Transparency News, 3/8/2022

 

Tuesday
March 8, 2022

Follow us on Facebook and Twitter
Contact us at vcog@opengovva.org
 

state & local news stories

 

VCOG's annual
bill chart

 

Gov. Glenn Youngkin has demanded he be involved in the hiring of next head of the Virginia Community College System, expressing concern over declining enrollment and jobs going unfilled. The State Board for Community Colleges will name a new chancellor this summer, replacing Glenn DuBois, who in August announced his retirement. The search committee has begun to interview candidates. Youngkin says his office has been excluded from the hiring process. In a letter to Nathaniel Bishop, chair of the State Board for Community Colleges and the head of the search committee, dated Sunday and obtained by the Richmond Times-Dispatch, Youngkin asked for a briefing of the board’s strategy, a discussion about the search, and a list of candidates and their qualifications. “Our exclusion from this process demonstrates misfeasance, and I would be derelict if I did not express that the next chancellor should be aligned with the governor” on issues of workforce development, transparency and expanding educational opportunities. In a statement, Bishop called the hiring process “confidential” but said the board shares Youngkin’s desire to hire a chancellor who collaborates with the administration.
Richmond Times-Dispatch

A local political action group announced on Monday that it will seek to have a Loudoun court force the release of an "independent review" of the school division's handling of a pair of sexual assaults that occurred in two Loudoun County Public Schools, according to a March 7 news release. LCPS, which commissioned the review, has previously said the report would not be made public.
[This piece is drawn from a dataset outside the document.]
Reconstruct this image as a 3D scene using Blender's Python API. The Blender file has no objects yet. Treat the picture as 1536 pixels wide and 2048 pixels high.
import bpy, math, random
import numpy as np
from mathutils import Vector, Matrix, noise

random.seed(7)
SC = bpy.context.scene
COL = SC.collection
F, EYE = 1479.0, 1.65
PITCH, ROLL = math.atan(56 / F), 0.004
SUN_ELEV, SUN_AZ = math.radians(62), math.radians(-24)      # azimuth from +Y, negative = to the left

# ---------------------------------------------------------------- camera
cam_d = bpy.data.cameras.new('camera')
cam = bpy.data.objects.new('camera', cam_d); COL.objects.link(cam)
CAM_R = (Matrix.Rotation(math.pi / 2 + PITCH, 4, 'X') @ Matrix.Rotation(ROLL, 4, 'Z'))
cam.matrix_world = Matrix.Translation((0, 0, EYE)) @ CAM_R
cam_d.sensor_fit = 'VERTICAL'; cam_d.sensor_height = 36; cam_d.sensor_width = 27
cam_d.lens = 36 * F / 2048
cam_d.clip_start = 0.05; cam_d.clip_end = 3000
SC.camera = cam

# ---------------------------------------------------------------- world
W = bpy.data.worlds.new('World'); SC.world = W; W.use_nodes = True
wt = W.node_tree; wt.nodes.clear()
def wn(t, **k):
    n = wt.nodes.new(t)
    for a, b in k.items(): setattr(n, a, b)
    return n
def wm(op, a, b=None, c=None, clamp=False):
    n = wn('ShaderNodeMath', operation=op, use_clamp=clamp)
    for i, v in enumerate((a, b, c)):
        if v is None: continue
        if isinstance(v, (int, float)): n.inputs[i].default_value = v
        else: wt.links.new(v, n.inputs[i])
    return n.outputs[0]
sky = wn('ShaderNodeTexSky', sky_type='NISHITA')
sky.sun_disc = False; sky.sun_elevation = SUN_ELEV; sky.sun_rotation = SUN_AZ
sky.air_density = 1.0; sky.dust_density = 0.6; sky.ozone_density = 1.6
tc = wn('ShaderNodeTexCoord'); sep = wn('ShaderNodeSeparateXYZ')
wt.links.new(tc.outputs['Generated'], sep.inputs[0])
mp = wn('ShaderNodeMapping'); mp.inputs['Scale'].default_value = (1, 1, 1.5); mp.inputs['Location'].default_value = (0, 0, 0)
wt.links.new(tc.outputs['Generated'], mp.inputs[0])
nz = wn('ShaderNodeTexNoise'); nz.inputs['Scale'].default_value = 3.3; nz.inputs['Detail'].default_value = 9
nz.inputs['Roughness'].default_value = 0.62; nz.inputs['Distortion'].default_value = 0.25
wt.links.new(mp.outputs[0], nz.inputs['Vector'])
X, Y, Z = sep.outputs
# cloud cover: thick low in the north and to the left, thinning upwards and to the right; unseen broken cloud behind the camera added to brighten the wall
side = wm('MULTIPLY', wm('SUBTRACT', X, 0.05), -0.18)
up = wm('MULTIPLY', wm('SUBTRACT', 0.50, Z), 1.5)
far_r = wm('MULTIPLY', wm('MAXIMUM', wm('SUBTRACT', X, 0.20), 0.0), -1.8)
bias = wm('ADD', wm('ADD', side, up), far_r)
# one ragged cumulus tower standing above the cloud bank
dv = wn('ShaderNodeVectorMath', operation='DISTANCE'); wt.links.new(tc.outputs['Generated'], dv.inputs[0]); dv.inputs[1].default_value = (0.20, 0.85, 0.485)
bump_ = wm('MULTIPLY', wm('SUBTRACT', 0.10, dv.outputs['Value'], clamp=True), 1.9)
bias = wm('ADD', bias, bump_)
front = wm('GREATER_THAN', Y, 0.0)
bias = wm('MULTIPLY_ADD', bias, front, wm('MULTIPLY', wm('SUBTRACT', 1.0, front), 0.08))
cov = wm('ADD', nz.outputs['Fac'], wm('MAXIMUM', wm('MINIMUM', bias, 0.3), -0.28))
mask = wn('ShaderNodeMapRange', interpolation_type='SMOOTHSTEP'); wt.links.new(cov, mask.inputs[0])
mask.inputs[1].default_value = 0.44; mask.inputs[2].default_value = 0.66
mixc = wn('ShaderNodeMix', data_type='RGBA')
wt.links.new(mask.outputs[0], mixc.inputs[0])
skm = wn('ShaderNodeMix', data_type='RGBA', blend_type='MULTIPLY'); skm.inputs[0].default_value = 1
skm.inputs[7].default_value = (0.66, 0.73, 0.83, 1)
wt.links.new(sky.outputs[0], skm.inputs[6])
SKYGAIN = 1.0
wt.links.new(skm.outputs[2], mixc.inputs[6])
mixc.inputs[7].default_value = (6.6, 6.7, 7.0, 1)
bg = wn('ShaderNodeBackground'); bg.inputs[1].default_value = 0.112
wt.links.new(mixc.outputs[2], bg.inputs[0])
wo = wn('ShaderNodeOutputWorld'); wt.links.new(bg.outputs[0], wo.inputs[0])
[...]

The petition for an injunction does not seek the release of exempt materials or information related to the victims, but rather non-exempt materials and information related to the review. “We have repeatedly called for the release of the results of the so-called independent review, with appropriate redactions for privacy, only to watch LCPS claim that the review was actually nothing more than legal advice protected by attorney-client privilege," said Ian Prior, executive director for Fight for Schools, said in a prepared statement.
Loudoun Times-Mirror

Spotsylvania County School Board Chair Kirk Twigg requested a four-week delay in the consideration of a plan to spend $14 million in carryover funds from the school division’s fiscal year 2021 budget. In an email sent the morning of Jan. 11—the day after he was elected School Board chair—to Supervisor Timothy McLaughlin, Supervisor David Ross, County Administrator Ed Petrovitch and Deputy County Administrator Mark Cole, Twigg wrote, “We request that you allow four weeks [February 20] to compile this specific list of itemized investments from the available $14M.” However, Twigg has said at subsequent meetings that he did not ask for a delay in considering the carryover request. In a statement made at the beginning of the School Board’s Feb. 14 meeting, he said, “I would like to inform the community that I did not tell the county staff to reschedule the public hearing on the carryover.” In that same Jan. 11 email, which was obtained through a Freedom of Information Act request, Twigg wrote that the new “cohesive board majority, dedicated to serving both you and the citizens of this community with servitude, excellence and professionalism” wished to “guarantee specific itemized costs that the past school superintendent & school board majority failed to present you, the county board, toward enhanced fund distribution throughout the school system.”
The Free Lance-Star

"Currently the bad guys have most of our critical systems locked up," Dave Burhop, director of the division of legislative automated systems, told Senate Clerk Susan Schaar and then-House Clerk Suzette Denslow in an early morning email on Dec. 13. The "extremely sophisticated malware" temporarily crippled legislative agencies, but never spread to the rest of state government. The legislative IT agency didn't pay a ransom to restore the system but found ways to work around the malicious malware to run the assembly on backup networks to ensure the "continuity of government" in case of disaster. Burhop said he can't comment on an ongoing State Police investigation into the attack on the legislative IT system or the extent of the damage. Burhop welcomed a legislative debate over investments in the state budget that "will help strengthen the defenses that protect the assets the public entrusts to us."